Personal Papers of the Hanoverian Kings Revealed

Georgian Papers Programme


Personal papers of the Hanoverian Kings and their consorts, publicly available for the first time, offer a unique glimpse into the private thoughts and feelings of 18th and 19th century monarchy.

In Phase III of the Georgian Papers Programme, a further 10,000 pages of material from the later Georgian period have been digitally scanned and published online, available free for anyone to access at This follows on from the 50,000 pages released in two phases since its launch, making a total of 60,000 pages publically accessible so far.

Papers released offer an unprecedented insight into the mind of William IV, whose reign is often overshadowed by the unprecedented political change of the time. William IV’s personal papers include his own report of a visit to New York when under siege in the American War of Independence and a letter to his father George III in which he reflects on the ‘terrible course of life’ led by his brother The Prince of Wales. Also included is his last will and testament, detailing the money and effects he left to both his wife Queen Adelaide and the children born from his long relationship with the actress Mrs Jordan.

The papers also include letters from George III about his long bouts of illness and a deeply personal account in his own hand of The King and Queen’s ‘blow’ and ‘distress’ following the death of their beloved son Octavius. Letters between Queen Charlotte and her children include a lengthy plea from the then Prince of Wales for The Queen’s support for a Regency.

Queen Charlotte’s diary offers detailed accounts of the family’s day to day life, including significant events such as the family’s first public outing following George III’s recovery from his first bout of illness. Queen Charlotte writes, ‘…the Kgs first appearance at a Public entertainment since His Illness, & His reception was beyond the possibility of my pen to express, but such as must have convinced Him of the greatest loyalty of His Subjects.’
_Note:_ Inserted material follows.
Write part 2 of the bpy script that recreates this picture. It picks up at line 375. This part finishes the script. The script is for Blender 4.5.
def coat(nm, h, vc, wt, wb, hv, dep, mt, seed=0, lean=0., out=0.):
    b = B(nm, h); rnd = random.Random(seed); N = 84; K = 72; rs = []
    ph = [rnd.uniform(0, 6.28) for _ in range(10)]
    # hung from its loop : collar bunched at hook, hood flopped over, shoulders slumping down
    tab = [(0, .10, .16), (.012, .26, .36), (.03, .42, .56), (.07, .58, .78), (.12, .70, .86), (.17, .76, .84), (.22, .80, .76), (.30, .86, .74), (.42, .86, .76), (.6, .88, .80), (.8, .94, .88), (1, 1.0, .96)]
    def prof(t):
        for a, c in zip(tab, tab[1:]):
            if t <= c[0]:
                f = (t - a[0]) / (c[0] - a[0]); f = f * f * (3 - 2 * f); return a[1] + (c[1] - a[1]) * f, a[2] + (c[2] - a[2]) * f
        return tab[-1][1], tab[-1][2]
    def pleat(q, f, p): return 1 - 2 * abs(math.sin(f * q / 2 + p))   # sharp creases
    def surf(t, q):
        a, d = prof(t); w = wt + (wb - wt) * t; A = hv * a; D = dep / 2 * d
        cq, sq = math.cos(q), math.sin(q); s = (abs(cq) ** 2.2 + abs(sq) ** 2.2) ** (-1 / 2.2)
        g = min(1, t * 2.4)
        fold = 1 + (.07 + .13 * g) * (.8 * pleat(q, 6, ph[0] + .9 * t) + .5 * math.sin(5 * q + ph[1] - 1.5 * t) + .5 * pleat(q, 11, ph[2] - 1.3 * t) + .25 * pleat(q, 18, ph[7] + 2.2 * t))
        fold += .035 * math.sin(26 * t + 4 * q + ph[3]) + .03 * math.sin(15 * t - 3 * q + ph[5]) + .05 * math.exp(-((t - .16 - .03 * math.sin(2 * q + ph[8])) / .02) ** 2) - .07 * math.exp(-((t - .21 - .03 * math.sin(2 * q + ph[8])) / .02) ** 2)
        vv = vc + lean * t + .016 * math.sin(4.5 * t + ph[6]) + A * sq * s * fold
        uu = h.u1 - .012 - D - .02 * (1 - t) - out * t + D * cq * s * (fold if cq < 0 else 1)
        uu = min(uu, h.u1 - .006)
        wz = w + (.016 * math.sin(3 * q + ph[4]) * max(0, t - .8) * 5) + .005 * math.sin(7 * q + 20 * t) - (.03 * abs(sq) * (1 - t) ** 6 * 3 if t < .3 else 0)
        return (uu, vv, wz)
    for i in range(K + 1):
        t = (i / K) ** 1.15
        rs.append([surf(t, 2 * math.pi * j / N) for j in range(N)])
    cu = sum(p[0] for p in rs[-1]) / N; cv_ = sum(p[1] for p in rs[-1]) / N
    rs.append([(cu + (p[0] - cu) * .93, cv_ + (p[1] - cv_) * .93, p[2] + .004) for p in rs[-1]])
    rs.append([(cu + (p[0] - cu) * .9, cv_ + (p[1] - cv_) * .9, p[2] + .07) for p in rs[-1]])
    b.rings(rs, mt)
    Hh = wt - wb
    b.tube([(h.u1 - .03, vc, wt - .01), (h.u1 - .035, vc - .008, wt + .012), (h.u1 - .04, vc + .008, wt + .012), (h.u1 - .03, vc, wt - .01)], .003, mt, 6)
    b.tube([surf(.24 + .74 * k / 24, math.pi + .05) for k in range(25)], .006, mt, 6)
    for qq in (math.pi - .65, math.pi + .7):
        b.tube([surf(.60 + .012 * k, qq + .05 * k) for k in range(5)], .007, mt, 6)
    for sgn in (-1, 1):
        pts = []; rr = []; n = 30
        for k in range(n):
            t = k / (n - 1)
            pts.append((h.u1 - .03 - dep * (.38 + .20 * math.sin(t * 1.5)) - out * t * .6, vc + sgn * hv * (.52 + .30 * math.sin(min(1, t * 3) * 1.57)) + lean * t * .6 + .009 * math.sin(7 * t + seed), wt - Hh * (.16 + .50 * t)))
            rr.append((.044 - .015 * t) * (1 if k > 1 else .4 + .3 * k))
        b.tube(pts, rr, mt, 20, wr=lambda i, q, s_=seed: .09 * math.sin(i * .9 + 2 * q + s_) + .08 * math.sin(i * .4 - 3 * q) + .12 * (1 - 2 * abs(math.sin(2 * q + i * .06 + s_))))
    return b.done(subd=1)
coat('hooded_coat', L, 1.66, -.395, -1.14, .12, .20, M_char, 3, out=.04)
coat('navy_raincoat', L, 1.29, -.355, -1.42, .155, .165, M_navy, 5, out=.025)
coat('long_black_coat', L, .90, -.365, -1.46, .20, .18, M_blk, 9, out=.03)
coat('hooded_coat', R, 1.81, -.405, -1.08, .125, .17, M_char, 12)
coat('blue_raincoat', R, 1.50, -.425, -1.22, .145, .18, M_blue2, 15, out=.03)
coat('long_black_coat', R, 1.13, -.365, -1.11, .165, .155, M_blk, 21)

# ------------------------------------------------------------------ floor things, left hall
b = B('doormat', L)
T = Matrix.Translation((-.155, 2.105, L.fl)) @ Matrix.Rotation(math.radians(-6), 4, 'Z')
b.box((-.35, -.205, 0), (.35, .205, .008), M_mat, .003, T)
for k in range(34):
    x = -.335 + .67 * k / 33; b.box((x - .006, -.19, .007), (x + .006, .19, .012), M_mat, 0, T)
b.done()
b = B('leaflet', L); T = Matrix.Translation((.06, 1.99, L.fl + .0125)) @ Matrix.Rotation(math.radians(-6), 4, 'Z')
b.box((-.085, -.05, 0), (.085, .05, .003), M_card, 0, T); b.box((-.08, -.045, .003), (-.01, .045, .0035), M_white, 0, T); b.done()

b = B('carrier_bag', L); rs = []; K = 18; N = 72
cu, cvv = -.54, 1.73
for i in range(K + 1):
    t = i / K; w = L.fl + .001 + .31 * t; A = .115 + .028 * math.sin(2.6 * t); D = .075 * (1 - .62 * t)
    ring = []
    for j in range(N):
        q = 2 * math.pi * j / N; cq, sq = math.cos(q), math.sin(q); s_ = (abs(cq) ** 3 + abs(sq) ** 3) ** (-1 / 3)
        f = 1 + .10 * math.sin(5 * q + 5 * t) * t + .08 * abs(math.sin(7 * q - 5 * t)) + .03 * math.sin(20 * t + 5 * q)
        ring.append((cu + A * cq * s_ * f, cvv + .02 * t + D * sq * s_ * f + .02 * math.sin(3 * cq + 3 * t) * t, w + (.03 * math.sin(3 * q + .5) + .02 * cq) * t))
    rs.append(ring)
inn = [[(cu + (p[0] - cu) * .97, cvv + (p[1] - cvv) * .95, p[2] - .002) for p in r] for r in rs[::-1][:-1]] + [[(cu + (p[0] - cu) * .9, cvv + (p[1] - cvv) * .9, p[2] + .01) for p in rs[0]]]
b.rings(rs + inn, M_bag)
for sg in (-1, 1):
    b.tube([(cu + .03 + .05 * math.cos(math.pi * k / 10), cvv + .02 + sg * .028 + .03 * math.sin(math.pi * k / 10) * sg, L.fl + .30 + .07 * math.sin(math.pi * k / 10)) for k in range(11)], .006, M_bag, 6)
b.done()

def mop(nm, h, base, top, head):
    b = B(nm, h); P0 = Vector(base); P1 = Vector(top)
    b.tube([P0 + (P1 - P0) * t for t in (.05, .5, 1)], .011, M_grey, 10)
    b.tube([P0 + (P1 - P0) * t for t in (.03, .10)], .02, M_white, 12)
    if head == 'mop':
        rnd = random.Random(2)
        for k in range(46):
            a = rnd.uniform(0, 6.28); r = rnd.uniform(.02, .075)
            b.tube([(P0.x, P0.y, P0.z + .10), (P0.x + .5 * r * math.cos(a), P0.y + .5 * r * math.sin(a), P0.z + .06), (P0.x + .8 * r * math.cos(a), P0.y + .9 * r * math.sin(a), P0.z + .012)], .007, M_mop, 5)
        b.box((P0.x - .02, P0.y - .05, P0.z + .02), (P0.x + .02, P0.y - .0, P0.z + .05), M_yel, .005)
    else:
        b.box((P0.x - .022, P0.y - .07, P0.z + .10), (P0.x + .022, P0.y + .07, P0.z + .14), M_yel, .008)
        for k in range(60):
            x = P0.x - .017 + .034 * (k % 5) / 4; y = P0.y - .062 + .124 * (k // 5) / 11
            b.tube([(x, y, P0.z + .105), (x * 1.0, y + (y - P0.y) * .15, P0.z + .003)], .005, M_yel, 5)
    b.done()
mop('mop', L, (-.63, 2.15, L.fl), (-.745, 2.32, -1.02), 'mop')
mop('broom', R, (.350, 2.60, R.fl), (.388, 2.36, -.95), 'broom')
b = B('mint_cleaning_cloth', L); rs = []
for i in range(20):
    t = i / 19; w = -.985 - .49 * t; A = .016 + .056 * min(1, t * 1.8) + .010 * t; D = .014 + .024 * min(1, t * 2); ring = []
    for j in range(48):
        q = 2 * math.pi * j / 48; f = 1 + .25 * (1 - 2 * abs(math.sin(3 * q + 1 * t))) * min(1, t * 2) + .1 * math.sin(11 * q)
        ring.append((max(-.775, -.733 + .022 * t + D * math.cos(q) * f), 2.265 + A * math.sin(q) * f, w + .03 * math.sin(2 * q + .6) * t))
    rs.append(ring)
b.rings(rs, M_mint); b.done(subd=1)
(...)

The papers include the ‘commonplace books’ of Lady Augusta Murray, whose marriage to George III’s son, Prince Augustus Frederick, was quickly declared illegitimate. The scrapbooks of quotations, writings and speeches offer a previously unseen insight into the feelings of the woman who bore him two children.

The Georgian Papers Programme (GPP) is a partnership between Royal Collection Trust, lead academic partner King’s College London and international institutions, including primary U.S. partners the Omohundro Institute of Early American History & Culture and William & Mary, as well as other key U.S. organisations such as the Library of Congress, Mount Vernon and the Sons of the American Revolution.

With Her Majesty’s full authority, the project is part of Royal Collection Trust’s objective to increase public access to and understanding of primary source material held in the collection. It follows the success of the digitisation of Queen Victoria’s journals in 2012, which has encouraged wide public appreciation.

The Georgian Papers Programme’s academic partners have established a series of more than 50 visiting postdoctoral, graduate and undergraduate fellowships and five visiting professorships, based at the Royal Archives to support the programme over the coming years.

Since 1912, the papers have been stored, with restricted physical access, within the Royal Archives in Windsor Castle’s Round Tower. In 2016 the Round Tower floor was refitted to allow the digitisation, cataloguing and conservation work for the Georgian Papers Programme to begin. Further refurbishments created a new research room, open five days a week, increasing capacity to support external research from 500 hours a year to 6000 hours a year, a twelve-fold increase.